After a day at the markets yesterday, I decided to hit the stores today. I took the tube down to Knightsbridge station, where I made the inevitable stop at Harrods – the world’s most famous department store. It was love at first sight for me! I especially love the food basement – its range of chocoloates alone was enough to set any choc-addict on high, me included! After picking up a couple of charming souvenirs for mummy dearest, I took a walk along Brompton Road and had fun popping in and out of shops that caught my fancy.
I nipped into H&M since it’s not to be found anywhere in Asia. I also went into Jigsaw, Karen Millen, Zara, a shoe-shop called Walk and a huge Accessorize store where I acquired quite a few dazzling trinkets. I walked until I hit Sloane Street, another popular fashion shopping street. Here’s where you can find the likes of Tods, Jimmy Choo, Dior, Fendi, Gucci and Kenneth Cole. Here, I did quick window-shopping only as I was in a hurry to check out Kings Road which I have heard so much about – particularly about its hip and trendy ways back in the swinging sixties.
I finally got to Kings Road, the nerve centre for the counterculture in the mid-sixties. Although now gentrified, it is still is one of London’s better shopping streets. I spotted the glass façade of the Peter Jones shop, well-known as one of the first glass-curtain structures up in Britain. Coming from Asia and surrounded by ultra-modern skyscrapers, I especially find appealing the rich history and culture of this shopping street. Each shop seems to weave a tale of its own which you would want to enter and unravel, in addition to appreciating its wares. To me, this makes for more a meaningful shopping experience.

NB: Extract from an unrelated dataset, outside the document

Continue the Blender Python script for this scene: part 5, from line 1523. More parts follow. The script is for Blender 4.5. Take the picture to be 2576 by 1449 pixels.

I certainly enjoyed the visit to the site where the mini-skirt revolution started, being a big fan of it myself. It was also here that punk in the seventies was born it seems and, guess what, apparently Vivienne Westwood’s clothes store ‘Sex’ had a big part in it too, something I only learnt when there. Oh, there’re also scores of great antique shops here if you’re into that and I couldn’t resist popping into Habitat to see if I could find something for my home.
King’s Road today is still chic, peppered with smaller fashion shops that help you to push the boundaries of fashion, to cast to the wind all previous fashion conventions you might have, and to try something different for the heck of it. People-watching’s my other favourite pastime here; London’s so cosmopolitan you’d never know whom you might chance upon.